[WRITTEN EXERCISE]
Copy out each line exactly; pictures stay out of the copy.

------ SOURCE MATERIAL ------

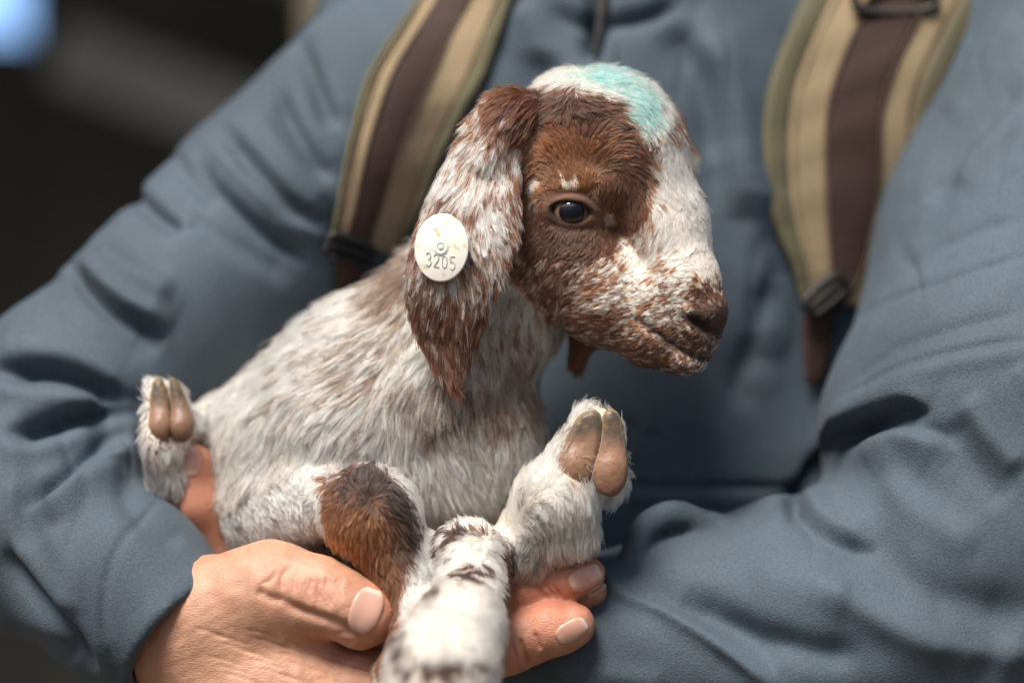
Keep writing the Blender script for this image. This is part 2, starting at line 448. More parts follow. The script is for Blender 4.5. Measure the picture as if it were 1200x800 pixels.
# folds: (points, half width, height) - plus swells, minus creases; vertices facing the lens only
FOLD = [
 # left sleeve, from the armpit outwards
 ([(372, 300), (320, 268), (262, 215), (232, 180)], 14, -13),
 ([(392, 215), (360, 160), (325, 100)], 12, -10), ([(398, 150), (375, 90), (352, 40)], 12, -9), ([(350, 330), (300, 300), (235, 262), (190, 222)], 14, -9),
 ([(380, 285), (330, 250), (275, 195), (245, 165)], 10, 7), ([(388, 240), (345, 195), (300, 135)], 10, 6),
 ([(70, 300), (92, 342), (125, 372), (180, 400)], 13, 12), ([(118, 285), (150, 318), (205, 345)], 15, 12),
 ([(150, 215), (180, 240), (215, 262)], 12, -12), ([(200, 175), (220, 210), (250, 240)], 10, -9),
 ([(-10, 425), (60, 428), (100, 440), (150, 470)], 14, -15), ([(-10, 455), (60, 462), (120, 470)], 13, 9),
 ([(15, 497), (60, 490), (110, 478), (150, 470)], 12, -15), ([(0, 530), (60, 520), (112, 500)], 14, 9),
 ([(40, 565), (80, 545), (118, 515)], 13, 9), ([(55, 610), (100, 575), (140, 552)], 14, 12),
 ([(5, 640), (40, 690), (85, 740), (110, 790)], 15, -12), ([(60, 620), (85, 670), (80, 720)], 17, 8), ([(15, 560), (10, 620), (40, 665)], 14, 8),
 ([(140, 560), (160, 600), (215, 640)], 15, -10), ([(0, 745), (40, 760), (90, 775)], 14, -8),
 # cuff seam
 ([(196, 575), (160, 612), (135, 650), (122, 700), (125, 750), (140, 800)], 4, -4),
 # chest: soft hanging folds, hem line, front opening
 ([(640, 60), (632, 140), (650, 200)], 26, -14), ([(820, 40), (855, 110), (870, 200), (865, 260)], 26, 14), ([(780, 30), (830, 100), (845, 190)], 22, -12),
 ([(610, 0), (640, 60), (690, 110)], 20, 10), ([(690, -60), (702, 0), (700, 40), (694, 75)], 10, -26), ([(640, 10), (690, 22), (740, 20), (800, 0)], 10, -12),
 ([(800, 690), (835, 715), (890, 745), (960, 765), (1015, 768)], 20, -15), ([(1005, 612), (1060, 675), (1120, 705), (1200, 722)], 28, -14), ([(900, 200), (880, 300), (890, 420)], 24, 12), ([(860, 480), (885, 420), (905, 330)], 18, -10),
 ([(715, 562), (760, 568), (830, 570), (925, 570)], 4.5, -7), ([(715, 577), (760, 583), (830, 585), (925, 585)], 8, 3),
 ([(735, 490), (738, 530), (745, 560)], 8, -5), ([(765, 500), (768, 560)], 8, -5), ([(805, 495), (812, 560)], 10, -4),
 ([(688, 652), (728, 694), (790, 720), (850, 760), (900, 800)], 7, 6), ([(745, 672), (790, 702), (855, 738), (915, 785)], 20, -7),
 ([(985, 474), (1060, 432), (1130, 410), (1210, 398)], 5, -6), ([(990, 486), (1060, 446), (1130, 424), (1210, 412)], 12, 6),
 ([(1190, 430), (1215, 470)], 10, 5), ([(930, 660), (1010, 716), (1100, 752), (1260, 770)], 18, 7),
 # right upper arm
 ([(1200, 90), (1150, 140), (1112, 185), (1090, 240)], 16, -16), ([(1200, 130), (1160, 165), (1120, 220)], 16, 8), ([(1200, 20), (1150, 70), (1110, 140)], 16, 8),
 ([(1200, 255), (1140, 275), (1090, 298), (1050, 330)], 9, -4), ([(1200, 300), (1130, 322), (1040, 352), (985, 392)], 5, -4), ([(1200, 365), (1120, 385), (1050, 412), (990, 460)], 7, -5),
 ([(1200, 335), (1100, 365), (1020, 400)], 16, 4), ([(1130, 465), (1160, 510), (1200, 550)], 17, 12), ([(1110, 490), (1135, 540), (1180, 590)], 20, -8),
 
 ([(660, 700), (740, 710), (820, 760), (870, 800)], 18, -5), ([(960, 690), (1040, 720), (1120, 770)], 24, 7), ([(1030, 560), (1090, 610), (1150, 640)], 22, 8),
 ([(880, 660), (940, 690), (1000, 700)], 26, 7), ([(700, 790), (780, 800)], 14, 5),
]
face = np.clip((-nv[:, 1] + 0.25) / 0.6, 0, 1)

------

[EXERCISE RESULT]
Keep writing the Blender script for this image. This is part 2, starting at line 448. More parts follow. The script is for Blender 4.5. Measure the picture as if it were 1200x800 pixels.
# folds: (points, half width, height) - plus swells, minus creases; vertices facing the lens only
FOLD = [
 # left sleeve, from the armpit outwards
 ([(372, 300), (320, 268), (262, 215), (232, 180)], 14, -13),
 ([(392, 215), (360, 160), (325, 100)], 12, -10), ([(398, 150), (375, 90), (352, 40)], 12, -9), ([(350, 330), (300, 300), (235, 262), (190, 222)], 14, -9),
 ([(380, 285), (330, 250), (275, 195), (245, 165)], 10, 7), ([(388, 240), (345, 195), (300, 135)], 10, 6),
 ([(70, 300), (92, 342), (125, 372), (180, 400)], 13, 12), ([(118, 285), (150, 318), (205, 345)], 15, 12),
 ([(150, 215), (180, 240), (215, 262)], 12, -12), ([(200, 175), (220, 210), (250, 240)], 10, -9),
 ([(-10, 425), (60, 428), (100, 440), (150, 470)], 14, -15), ([(-10, 455), (60, 462), (120, 470)], 13, 9),
 ([(15, 497), (60, 490), (110, 478), (150, 470)], 12, -15), ([(0, 530), (60, 520), (112, 500)], 14, 9),
 ([(40, 565), (80, 545), (118, 515)], 13, 9), ([(55, 610), (100, 575), (140, 552)], 14, 12),
 ([(5, 640), (40, 690), (85, 740), (110, 790)], 15, -12), ([(60, 620), (85, 670), (80, 720)], 17, 8), ([(15, 560), (10, 620), (40, 665)], 14, 8),
 ([(140, 560), (160, 600), (215, 640)], 15, -10), ([(0, 745), (40, 760), (90, 775)], 14, -8),
 # cuff seam
 ([(196, 575), (160, 612), (135, 650), (122, 700), (125, 750), (140, 800)], 4, -4),
 # chest: soft hanging folds, hem line, front opening
 ([(640, 60), (632, 140), (650, 200)], 26, -14), ([(820, 40), (855, 110), (870, 200), (865, 260)], 26, 14), ([(780, 30), (830, 100), (845, 190)], 22, -12),
 ([(610, 0), (640, 60), (690, 110)], 20, 10), ([(690, -60), (702, 0), (700, 40), (694, 75)], 10, -26), ([(640, 10), (690, 22), (740, 20), (800, 0)], 10, -12),
 ([(800, 690), (835, 715), (890, 745), (960, 765), (1015, 768)], 20, -15), ([(1005, 612), (1060, 675), (1120, 705), (1200, 722)], 28, -14), ([(900, 200), (880, 300), (890, 420)], 24, 12), ([(860, 480), (885, 420), (905, 330)], 18, -10),
 ([(715, 562), (760, 568), (830, 570), (925, 570)], 4.5, -7), ([(715, 577), (760, 583), (830, 585), (925, 585)], 8, 3),
 ([(735, 490), (738, 530), (745, 560)], 8, -5), ([(765, 500), (768, 560)], 8, -5), ([(805, 495), (812, 560)], 10, -4),
 ([(688, 652), (728, 694), (790, 720), (850, 760), (900, 800)], 7, 6), ([(745, 672), (790, 702), (855, 738), (915, 785)], 20, -7),
 ([(985, 474), (1060, 432), (1130, 410), (1210, 398)], 5, -6), ([(990, 486), (1060, 446), (1130, 424), (1210, 412)], 12, 6),
 ([(1190, 430), (1215, 470)], 10, 5), ([(930, 660), (1010, 716), (1100, 752), (1260, 770)], 18, 7),
 # right upper arm
 ([(1200, 90), (1150, 140), (1112, 185), (1090, 240)], 16, -16), ([(1200, 130), (1160, 165), (1120, 220)], 16, 8), ([(1200, 20), (1150, 70), (1110, 140)], 16, 8),
 ([(1200, 255), (1140, 275), (1090, 298), (1050, 330)], 9, -4), ([(1200, 300), (1130, 322), (1040, 352), (985, 392)], 5, -4), ([(1200, 365), (1120, 385), (1050, 412), (990, 460)], 7, -5),
 ([(1200, 335), (1100, 365), (1020, 400)], 16, 4), ([(1130, 465), (1160, 510), (1200, 550)], 17, 12), ([(1110, 490), (1135, 540), (1180, 590)], 20, -8),
 
 ([(660, 700), (740, 710), (820, 760), (870, 800)], 18, -5), ([(960, 690), (1040, 720), (1120, 770)], 24, 7), ([(1030, 560), (1090, 610), (1150, 640)], 22, 8),
 ([(880, 660), (940, 690), (1000, 700)], 26, 7), ([(700, 790), (780, 800)], 14, 5),
]
face = np.clip((-nv[:, 1] + 0.25) / 0.6, 0, 1)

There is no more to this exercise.